> [Directions] Output, word for word, every line from the start of the listing down to and including the line that contains "scene.camera = cam"; include nothing else.

━━━━━━

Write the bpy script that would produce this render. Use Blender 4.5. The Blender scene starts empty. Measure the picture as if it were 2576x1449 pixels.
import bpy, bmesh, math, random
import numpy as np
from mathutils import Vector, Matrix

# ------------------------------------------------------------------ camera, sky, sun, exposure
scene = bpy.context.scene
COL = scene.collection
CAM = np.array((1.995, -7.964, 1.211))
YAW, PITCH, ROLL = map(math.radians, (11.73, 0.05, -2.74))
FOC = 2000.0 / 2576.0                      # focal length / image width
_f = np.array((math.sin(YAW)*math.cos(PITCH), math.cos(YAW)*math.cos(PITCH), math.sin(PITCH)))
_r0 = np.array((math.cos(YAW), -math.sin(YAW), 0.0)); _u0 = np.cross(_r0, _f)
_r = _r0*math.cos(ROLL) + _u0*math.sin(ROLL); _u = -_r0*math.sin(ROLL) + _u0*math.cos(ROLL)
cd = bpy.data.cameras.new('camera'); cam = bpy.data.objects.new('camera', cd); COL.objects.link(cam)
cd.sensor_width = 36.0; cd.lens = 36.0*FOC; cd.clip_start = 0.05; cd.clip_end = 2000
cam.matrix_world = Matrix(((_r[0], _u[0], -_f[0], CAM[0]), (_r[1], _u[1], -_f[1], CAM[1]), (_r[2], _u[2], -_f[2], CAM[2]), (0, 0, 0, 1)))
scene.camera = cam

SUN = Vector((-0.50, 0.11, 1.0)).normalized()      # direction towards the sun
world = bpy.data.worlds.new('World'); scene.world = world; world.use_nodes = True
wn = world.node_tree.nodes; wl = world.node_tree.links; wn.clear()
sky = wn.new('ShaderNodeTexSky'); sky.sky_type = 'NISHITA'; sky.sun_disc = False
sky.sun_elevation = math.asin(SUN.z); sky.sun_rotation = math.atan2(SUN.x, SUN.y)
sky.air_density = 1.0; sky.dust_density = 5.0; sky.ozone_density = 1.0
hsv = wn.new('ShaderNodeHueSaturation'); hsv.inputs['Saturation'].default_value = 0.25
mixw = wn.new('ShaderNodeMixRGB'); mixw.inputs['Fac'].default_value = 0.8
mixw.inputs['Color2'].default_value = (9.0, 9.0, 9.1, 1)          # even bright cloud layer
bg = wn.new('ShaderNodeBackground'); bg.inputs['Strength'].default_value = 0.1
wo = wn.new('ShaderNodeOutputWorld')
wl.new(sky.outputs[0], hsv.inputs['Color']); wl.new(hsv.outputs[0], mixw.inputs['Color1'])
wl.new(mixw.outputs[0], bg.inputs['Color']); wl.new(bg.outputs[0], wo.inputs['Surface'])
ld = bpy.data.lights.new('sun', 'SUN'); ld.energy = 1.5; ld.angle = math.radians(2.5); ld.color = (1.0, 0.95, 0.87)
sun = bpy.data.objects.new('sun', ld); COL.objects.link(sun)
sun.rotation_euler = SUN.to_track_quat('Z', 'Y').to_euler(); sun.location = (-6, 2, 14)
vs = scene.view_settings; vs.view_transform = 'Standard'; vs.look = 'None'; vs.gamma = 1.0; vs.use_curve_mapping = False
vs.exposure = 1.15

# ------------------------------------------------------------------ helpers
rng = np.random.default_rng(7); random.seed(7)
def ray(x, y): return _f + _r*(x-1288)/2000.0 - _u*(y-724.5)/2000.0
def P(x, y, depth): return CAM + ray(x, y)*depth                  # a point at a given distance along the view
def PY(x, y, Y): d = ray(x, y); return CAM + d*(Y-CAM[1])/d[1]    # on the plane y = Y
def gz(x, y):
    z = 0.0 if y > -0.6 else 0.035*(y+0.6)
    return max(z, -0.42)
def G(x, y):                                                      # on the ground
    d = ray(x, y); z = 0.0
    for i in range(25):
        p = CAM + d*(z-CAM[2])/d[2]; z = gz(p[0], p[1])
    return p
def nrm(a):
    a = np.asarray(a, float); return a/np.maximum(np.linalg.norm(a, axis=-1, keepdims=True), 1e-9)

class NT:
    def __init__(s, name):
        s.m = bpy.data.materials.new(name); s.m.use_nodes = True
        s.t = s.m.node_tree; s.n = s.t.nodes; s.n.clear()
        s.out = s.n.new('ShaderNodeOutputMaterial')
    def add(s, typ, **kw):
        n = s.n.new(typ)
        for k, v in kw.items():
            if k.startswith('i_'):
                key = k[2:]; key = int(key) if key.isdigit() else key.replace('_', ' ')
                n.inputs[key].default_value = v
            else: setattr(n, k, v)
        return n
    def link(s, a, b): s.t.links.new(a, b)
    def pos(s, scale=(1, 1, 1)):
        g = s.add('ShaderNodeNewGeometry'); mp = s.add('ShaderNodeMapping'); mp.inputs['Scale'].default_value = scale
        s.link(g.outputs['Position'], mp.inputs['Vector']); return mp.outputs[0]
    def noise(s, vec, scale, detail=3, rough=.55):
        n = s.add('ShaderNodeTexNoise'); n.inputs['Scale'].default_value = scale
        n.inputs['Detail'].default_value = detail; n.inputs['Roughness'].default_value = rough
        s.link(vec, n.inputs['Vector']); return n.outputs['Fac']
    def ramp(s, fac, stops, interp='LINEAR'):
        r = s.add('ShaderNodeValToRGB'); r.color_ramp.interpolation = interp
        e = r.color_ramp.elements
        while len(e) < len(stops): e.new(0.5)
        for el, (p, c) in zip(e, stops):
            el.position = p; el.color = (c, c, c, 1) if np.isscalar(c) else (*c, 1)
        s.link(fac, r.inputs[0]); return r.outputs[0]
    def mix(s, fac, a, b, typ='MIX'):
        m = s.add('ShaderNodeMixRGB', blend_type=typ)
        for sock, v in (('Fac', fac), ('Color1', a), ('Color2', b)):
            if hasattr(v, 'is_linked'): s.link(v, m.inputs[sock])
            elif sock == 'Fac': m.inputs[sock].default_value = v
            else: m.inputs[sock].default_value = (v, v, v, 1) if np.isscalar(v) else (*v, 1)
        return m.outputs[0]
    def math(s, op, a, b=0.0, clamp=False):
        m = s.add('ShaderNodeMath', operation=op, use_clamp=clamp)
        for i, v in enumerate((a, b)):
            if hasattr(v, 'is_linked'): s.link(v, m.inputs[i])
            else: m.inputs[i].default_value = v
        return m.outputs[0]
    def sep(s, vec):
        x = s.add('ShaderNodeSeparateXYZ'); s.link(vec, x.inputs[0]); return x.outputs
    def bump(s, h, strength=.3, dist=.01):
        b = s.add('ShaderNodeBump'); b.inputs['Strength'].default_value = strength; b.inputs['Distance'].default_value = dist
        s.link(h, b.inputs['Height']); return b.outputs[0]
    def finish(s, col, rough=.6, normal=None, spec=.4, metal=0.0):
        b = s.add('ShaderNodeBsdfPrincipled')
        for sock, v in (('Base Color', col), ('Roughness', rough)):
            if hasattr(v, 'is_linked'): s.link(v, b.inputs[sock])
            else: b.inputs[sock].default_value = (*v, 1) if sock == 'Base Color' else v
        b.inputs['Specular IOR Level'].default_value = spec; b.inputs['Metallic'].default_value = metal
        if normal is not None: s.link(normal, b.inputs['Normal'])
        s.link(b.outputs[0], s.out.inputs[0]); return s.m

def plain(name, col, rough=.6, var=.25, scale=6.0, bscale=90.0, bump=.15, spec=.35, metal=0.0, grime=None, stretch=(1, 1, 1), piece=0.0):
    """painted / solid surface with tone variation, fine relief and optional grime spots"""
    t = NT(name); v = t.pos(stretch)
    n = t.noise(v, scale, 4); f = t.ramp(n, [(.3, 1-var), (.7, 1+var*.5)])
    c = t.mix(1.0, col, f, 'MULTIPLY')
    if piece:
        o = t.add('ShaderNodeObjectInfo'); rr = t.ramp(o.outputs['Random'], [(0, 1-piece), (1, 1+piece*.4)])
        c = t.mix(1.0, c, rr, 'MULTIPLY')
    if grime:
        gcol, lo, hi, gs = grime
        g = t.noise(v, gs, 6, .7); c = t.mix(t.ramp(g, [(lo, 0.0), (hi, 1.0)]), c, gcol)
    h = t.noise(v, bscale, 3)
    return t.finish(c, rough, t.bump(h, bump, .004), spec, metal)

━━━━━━

> [Result of the task]
Write the bpy script that would produce this render. Use Blender 4.5. The Blender scene starts empty. Measure the picture as if it were 2576x1449 pixels.
import bpy, bmesh, math, random
import numpy as np
from mathutils import Vector, Matrix

# ------------------------------------------------------------------ camera, sky, sun, exposure
scene = bpy.context.scene
COL = scene.collection
CAM = np.array((1.995, -7.964, 1.211))
YAW, PITCH, ROLL = map(math.radians, (11.73, 0.05, -2.74))
FOC = 2000.0 / 2576.0                      # focal length / image width
_f = np.array((math.sin(YAW)*math.cos(PITCH), math.cos(YAW)*math.cos(PITCH), math.sin(PITCH)))
_r0 = np.array((math.cos(YAW), -math.sin(YAW), 0.0)); _u0 = np.cross(_r0, _f)
_r = _r0*math.cos(ROLL) + _u0*math.sin(ROLL); _u = -_r0*math.sin(ROLL) + _u0*math.cos(ROLL)
cd = bpy.data.cameras.new('camera'); cam = bpy.data.objects.new('camera', cd); COL.objects.link(cam)
cd.sensor_width = 36.0; cd.lens = 36.0*FOC; cd.clip_start = 0.05; cd.clip_end = 2000
cam.matrix_world = Matrix(((_r[0], _u[0], -_f[0], CAM[0]), (_r[1], _u[1], -_f[1], CAM[1]), (_r[2], _u[2], -_f[2], CAM[2]), (0, 0, 0, 1)))
scene.camera = cam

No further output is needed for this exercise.